Sieve slit measurements: Nilanga Liyanage
Determination of final kinematics: Eric Voutier, Gilles Quéméner, Jean Mougey, Arun Saha, Marty Epstein
Detailed run plan: Konrad Aniol, Arun Saha, Jean Mougey, Michael Kuss, Nilanga Liyanage
omega-q matching: Kevin Fissum
Luminosity monitoring, absolute normalization: Konrad Aniol, Akio Hotta, Marat Rvachev
Hydrogen scattering: Riad Suleiman
Energy measurement, current calibration, pointing: Arun Saha, Nilanga Liyanage (Arun asked for volunteers who would like to learn how to perform energy measurements and current calibration. A separate email on this issue will follow)

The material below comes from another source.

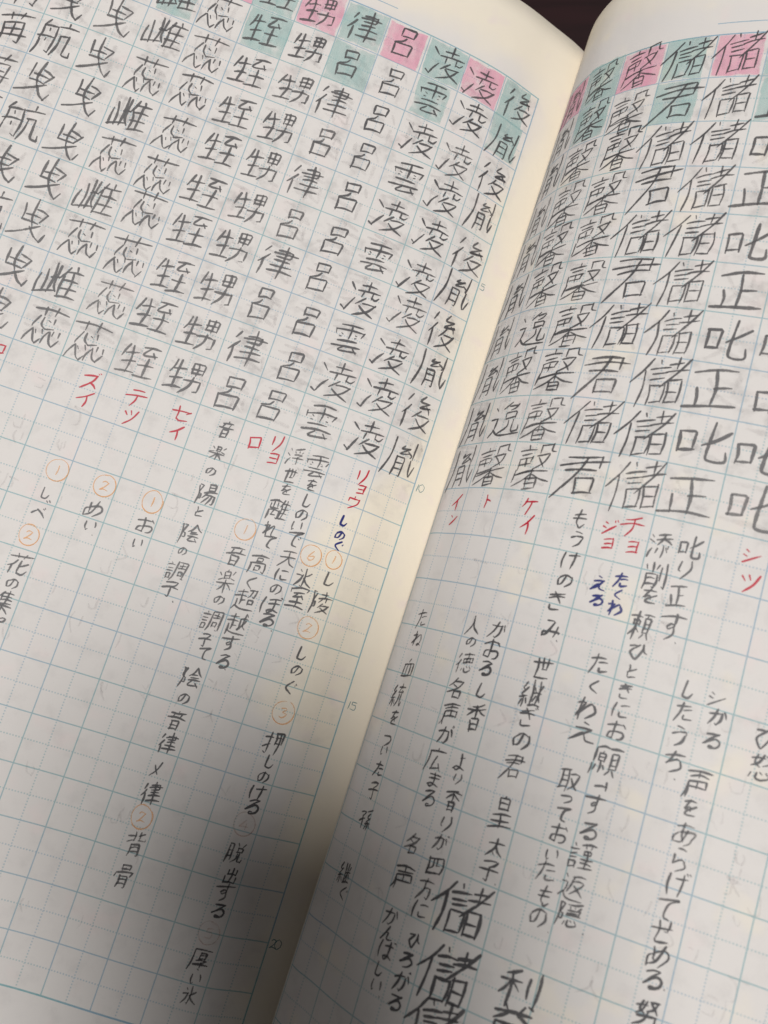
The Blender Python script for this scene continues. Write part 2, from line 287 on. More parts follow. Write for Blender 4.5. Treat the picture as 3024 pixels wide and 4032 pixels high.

Online data analysis: Gilles Quéméner, Marat Rvachev, Fatiha Benmokhtar, Marty Epstein, Michael Kuss, Riad Suleiman
Simulations: Marty Epstein, George Chang, Riad Suleiman, Marat Rvachev, Fatiha Benmokhtar, Eric Voutier
Target commissioning run plan: Michael Kuss, Konrad Aniol, Dimitri Margaziotis, Jian-Ping Chen
Shift assignment: Dimitri Margaziotis
Offline data analysis: Konrad Aniol, Marat Rvachev, Fatiha Benmokhtar



After the meeting:
[1] John LeRose: The spectrometers should be good for momenta as low as 100 MeV/c, at least. The NMRs may not lock anymore at momenta lower 400 MeV/c (or only the high field one). To accurately determine the momentum one has to calibrate the Hall probes against the NMR, with the field as close as possible to the desired field, and also as close as possible in time.
[2] George: ... used a square distribution with a width of 2·10-4.
[3] Nilanga: Accounting for all the foils and air gaps the resolution in the middle of the focal plane should be about 0.5·10-4. At the edges, however, the resolution should be only about 2·10-4 due to the missing sextupoles.